NATO to launch intelligence training center to ward off Russia

The North Atlantic Treaty Organization will open an expert and training center for intelligence and counter-terrorism activities in Krakow, Poland by the end of 2015, Russian state-run Sputnik news agency reported Sunday in reference to the Welt am Sonntag of Germany.

According to the report, from 40 to 70 soldiers will be stationed in the center, including those sent by the German Defense Ministry.

NATO earlier opened its command centers — the integration units designed to facilitate the deployment of alliance's forces in Eastern Europe and coordinate training and set up a link between NATO and the armed forces of the six countries — in Estonia, Latvia, Lithuania, Poland, Romania and Bulgaria.

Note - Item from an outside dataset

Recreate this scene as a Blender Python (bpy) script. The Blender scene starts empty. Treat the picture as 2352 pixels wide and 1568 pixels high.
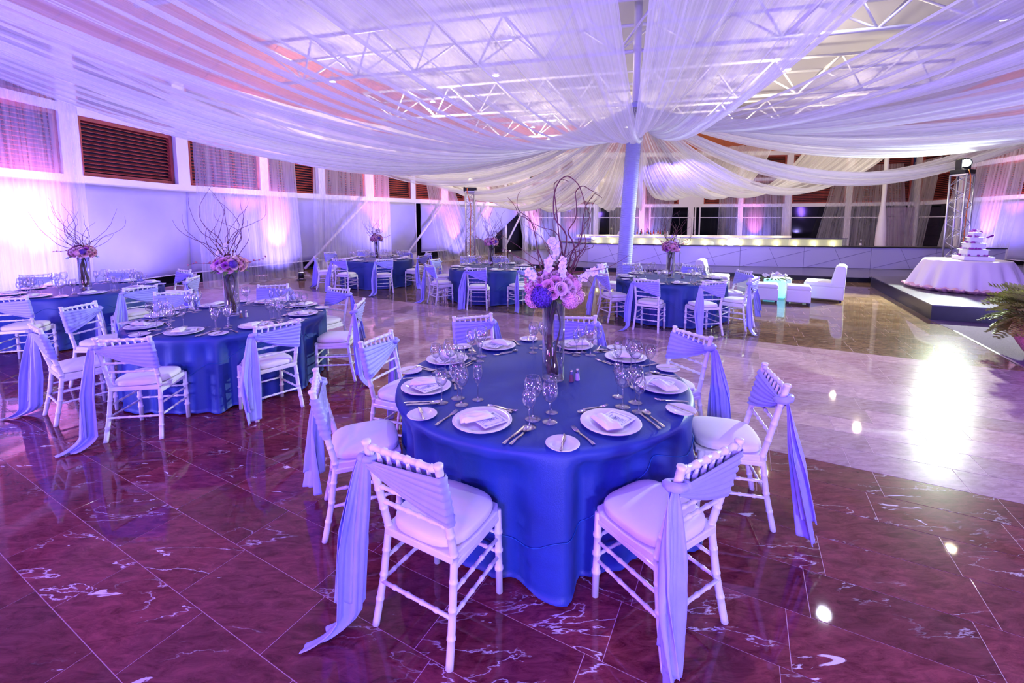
import bpy, math, random
from mathutils import Vector, Matrix
C = bpy.context.scene.collection
sc = bpy.context.scene
PI = math.pi
R = math.radians

# ---------------------------------------------------------------- camera
F, TILT, PY, HC = 1002.6, R(5.514), 604.4, 1.879
cd = bpy.data.cameras.new('camera')
cam = bpy.data.objects.new('camera', cd); C.objects.link(cam)
cd.sensor_width = 36.0; cd.lens = 36.0*F/2352; cd.shift_y = -(784-PY)/2352
cd.clip_start = .05; cd.clip_end = 200
cam.location = (0, 0, HC); cam.rotation_euler = (PI/2-TILT, 0, 0)
sc.camera = cam
# ---------------------------------------------------------------- world, exposure
w = bpy.data.worlds.new('world'); sc.world = w; w.use_nodes = True
w.node_tree.nodes['Background'].inputs[0].default_value = (.10, .08, .30, 1)
w.node_tree.nodes['Background'].inputs[1].default_value = .12
sc.view_settings.view_transform = 'Standard'; sc.view_settings.look = 'None'
sc.view_settings.gamma = 1; sc.view_settings.use_curve_mapping = False
sc.view_settings.exposure = -0.2
sc.cycles.transparent_max_bounces = 16
sc.cycles.max_bounces = 5; sc.cycles.diffuse_bounces = 2; sc.cycles.glossy_bounces = 3
sc.cycles.use_adaptive_sampling = True; sc.cycles.adaptive_threshold = .08; sc.cycles.adaptive_min_samples = 12; sc.cycles.use_denoising = True
sc.cycles.caustics_reflective = False; sc.cycles.caustics_refractive = False
sc.cycles.sample_clamp_indirect = 8

# ---------------------------------------------------------------- lights
def aim(o, tgt):
    o.rotation_euler = (Vector(tgt)-o.location).to_track_quat('-Z', 'Y').to_euler()
def area(name, loc, tgt, col, power, size):
    l = bpy.data.lights.new(name, 'AREA'); l.color = col; l.energy = power; l.size = size; l.shape = 'DISK'
    o = bpy.data.objects.new(name, l); C.objects.link(o); o.location = loc; aim(o, tgt)
    return o
def spot(name, loc, tgt, col, power, deg, blend=.5, rad=.06):
    l = bpy.data.lights.new(name, 'SPOT'); l.color = col; l.energy = power; l.spot_size = R(deg); l.spot_blend = blend
    l.shadow_soft_size = rad
    o = bpy.data.objects.new(name, l); C.objects.link(o); o.location = loc; aim(o, tgt)
    return o
def point(name, loc, col, power, rad=.08):
    l = bpy.data.lights.new(name, 'POINT'); l.color = col; l.energy = power; l.shadow_soft_size = rad
    o = bpy.data.objects.new(name, l); C.objects.link(o); o.location = loc
    return o
BLUE = (.20, .16, 1.0); VIO = (.36, .22, 1.0); LAV = (.66, .52, 1.0); WARM = (1.0, .86, .55); MAG = (1.0, .16, .62)
# unseen wash lights behind and beside the photographer
area('wash_light_behind', (-1.5, -4.5, 3.0), (0.5, 4, 1.0), (.16, .09, 1.0), 900, 1.6)
area('wash_light_left', (-8.6, -1.5, 2.6), (-2, 6, 1.2), (.22, .10, 1.0), 620, 1.2)
area('wash_light_right', (9.0, -1.0, 3.0), (2, 6, 1.4), (.26, .12, 1.0), 300, 1.2)
spot('magenta_wash_left', (-5.5, -3.8, 4.2), (-1.2, 1.0, 0), (1.0, .04, .62), 560, 62, .9, .15)
area('magenta_wash_soft', (-6.5, -3.5, 2.4), (-1, 3.5, .3), (1.0, .07, .55), 50, .8)
area('bar_fill', (4.5, 12.5, 3.0), (7.5, 17.5, .6), (.20, .13, 1.0), 260, .6)  # added fill with no fixture, brightens the bar front
area('left_wall_fill', (-5.0, 9.0, 2.9), (-9.5, 12.5, 1.6), (.18, .10, 1.0), 150, .6)  # unseen fill aimed at the left wall to brighten its panels
# uplighting of the canopy
area('canopy_wash_left', (-7.5, 1.5, .5), (-3, 6, 6), (.36, .30, 1.0), 440, .8)
area('canopy_wash_near', (1.5, -3.5, .5), (2, 3, 6), (.44, .39, 1.0), 430, .8)
area('canopy_wash_right', (9.6, 2.5, .5), (5, 7, 6), (.38, .31, 1.0), 330, .8)
# unseen fill spots added above the canopy for top light
spot('roof_fill_near', (1.0, 3.0, 6.9), (1.0, 3.2, 0), (.92, .86, 1.0), 420, 150, .6, .12)
spot('roof_fill_mid', (-4.0, 9.0, 6.9), (-4, 9.2, 0), (.78, .74, 1.0), 280, 150, .6, .12)
spot('roof_fill_right', (7.0, 9.0, 6.9), (7, 9.2, 0), (.80, .78, 1.0), 260, 150, .6, .12)
# moving head beam from the right-hand tower over the floor and tables
spot('tower_beam_right', (11.90, 11.66, 3.41), (4.6, 7.6, 0), (.84, 1.0, .76), 7000, 66, .35, .10)
spot('tower_beam_left', (-1.45, 14.9, 3.25), (-1, 21, 5), (1, .86, .6), 260, 70, .5, .08)

# ---------------------------------------------------------------- materials
def new_mat(name):
    m = bpy.data.materials.new(name); m.use_nodes = True
    nt = m.node_tree
    return m, nt, nt.nodes, nt.links, nt.nodes['Principled BSDF']
def mat(name, col, rough=.5, metal=0., bump=0., bscale=60., var=0., vscale=8., coat=0., emit=None, estr=0., sss=0., sheen=0.):
    m, nt, N, L, b = new_mat(name)
    b.inputs['Base Color'].default_value = (*col, 1); b.inputs['Roughness'].default_value = rough
    b.inputs['Metallic'].default_value = metal; b.inputs['Coat Weight'].default_value = coat
    b.inputs['Sheen Weight'].default_value = sheen
    if sss:
        b.inputs['Subsurface Weight'].default_value = sss; b.inputs['Subsurface Radius'].default_value = (.01, .01, .01)
    if emit: b.inputs['Emission Color'].default_value = (*emit, 1); b.inputs['Emission Strength'].default_value = estr
    tc = N.new('ShaderNodeTexCoord')
    if var:
        n = N.new('ShaderNodeTexNoise'); n.inputs['Scale'].default_value = vscale; n.inputs['Detail'].default_value = 4
        L.new(tc.outputs['Object'], n.inputs['Vector'])
        r = N.new('ShaderNodeValToRGB')
        r.color_ramp.elements[0].position = .3; r.color_ramp.elements[1].position = .7
        r.color_ramp.elements[0].color = (*[max(0, c*(1-var)) for c in col], 1)
        r.color_ramp.elements[1].color = (*[min(1, c*(1+var)) for c in col], 1)
        L.new(n.outputs[0], r.inputs[0]); L.new(r.outputs[0], b.inputs['Base Color'])
    if bump:
        n2 = N.new('ShaderNodeTexNoise'); n2.inputs['Scale'].default_value = bscale; n2.inputs['Detail'].default_value = 5
        L.new(tc.outputs['Object'], n2.inputs['Vector'])
        bm = N.new('ShaderNodeBump'); bm.inputs['Strength'].default_value = bump; bm.inputs['Distance'].default_value = .01
        L.new(n2.outputs[0], bm.inputs['Height']); L.new(bm.outputs[0], b.inputs['Normal'])
    return m
def thin_glass(name, tint=(1, 1, 1), base=.085, edge=1.0):
    m = bpy.data.materials.new(name); m.use_nodes = True; nt = m.node_tree; N = nt.nodes; L = nt.links
    N.remove(N['Principled BSDF']); out = N['Material Output']
    t = N.new('ShaderNodeBsdfTransparent'); t.inputs[0].default_value = (*tint, 1)
    g = N.new('ShaderNodeBsdfGlossy'); g.inputs['Roughness'].default_value = .03
    lw = N.new('ShaderNodeLayerWeight'); lw.inputs[0].default_value = .35
    p = N.new('ShaderNodeMath'); p.operation = 'POWER'; p.inputs[1].default_value = .95
    ml = N.new('ShaderNodeMath'); ml.operation = 'MULTIPLY_ADD'; ml.inputs[1].default_value = edge; ml.inputs[2].default_value = base
    L.new(lw.outputs['Facing'], p.inputs[0]); L.new(p.outputs[0], ml.inputs[0])
    mx = N.new('ShaderNodeMixShader'); L.new(ml.outputs[0], mx.inputs[0]); L.new(t.outputs[0], mx.inputs[1]); L.new(g.outputs[0], mx.inputs[2])
    L.new(mx.outputs[0], out.inputs[0])
    return m
def sheer(name, col, lo, hi, su, sv, power=1.0, rough_streak=.5):
    """translucent woven fabric: transparent holes + diffuse/translucent threads, denser where folds run (uv streaks)"""
    m = bpy.data.materials.new(name); m.use_nodes = True; nt = m.node_tree; N = nt.nodes; L = nt.links
    N.remove(N['Principled BSDF']); out = N['Material Output']
    t = N.new('ShaderNodeBsdfTransparent')
    d = N.new('ShaderNodeBsdfDiffuse'); d.inputs[0].default_value = (*col, 1)
    tr = N.new('ShaderNodeBsdfTranslucent'); tr.inputs[0].default_value = (*col, 1)
    ds = N.new('ShaderNodeMixShader'); ds.inputs[0].default_value = .45
    L.new(d.outputs[0], ds.inputs[1]); L.new(tr.outputs[0], ds.inputs[2])
    uv = N.new('ShaderNodeUVMap'); uv.uv_map = 'uv'
    mp = N.new('ShaderNodeMapping'); mp.inputs['Scale'].default_value = (su, sv, 1)
    L.new(uv.outputs[0], mp.inputs[0])
    n = N.new('ShaderNodeTexNoise'); n.inputs['Scale'].default_value = 1.0; n.inputs['Detail'].default_value = 5; n.inputs['Roughness'].default_value = .62
    L.new(mp.outputs[0], n.inputs['Vector'])
    mr = N.new('ShaderNodeMapRange'); mr.inputs[1].default_value = .36; mr.inputs[2].default_value = .68
    mr.inputs[3].default_value = lo; mr.inputs[4].default_value = hi
    L.new(n.outputs[0], mr.inputs[0])
    lw = N.new('ShaderNodeLayerWeight'); lw.inputs[0].default_value = .5
    pw = N.new('ShaderNodeMath'); pw.operation = 'POWER'; pw.inputs[1].default_value = 3.
    L.new(lw.outputs['Facing'], pw.inputs[0])
    ad = N.new('ShaderNodeMath'); ad.operation = 'MULTIPLY_ADD'; ad.inputs[1].default_value = .35; ad.use_clamp = True
    L.new(pw.outputs[0], ad.inputs[0]); L.new(mr.outputs[0], ad.inputs[2])
    mx = N.new('ShaderNodeMixShader'); L.new(ad.outputs[0], mx.inputs[0]); L.new(t.outputs[0], mx.inputs[1]); L.new(ds.outputs[0], mx.inputs[2])
    L.new(mx.outputs[0], out.inputs[0])
    return m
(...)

The command centers are intended partly as a warning to Russia and a reassurance to NATO allies who have become increasingly tense following Moscow’s actions in Ukraine and elsewhere.

The outposts are in a sense a compromise between NATO’s eastern countries, some of whom want full-scale NATO bases on their territory, and other members wary of building expensive new installations that could provoke Moscow.

Russia's permanent representative to NATO Alexander Grushko had stated that the opening of NATO centers in six Eastern European countries will fuel an artificial atmosphere of confrontation with Russia.

NATO-Russia relations deteriorated sharply in 2014, following Crimea's reunification with Russia and the beginning of an internal conflict in eastern Ukraine. The alliance accused Russia of meddling in the Ukrainian conflict and started reinforcing its presence in Eastern Europe, in response to what it considers Moscow's aggressive foreign policy.

Russia has repeatedly dismissed Ukraine-related accusations and stated that NATO's increased activities near the country's borders undermine regional and global stability.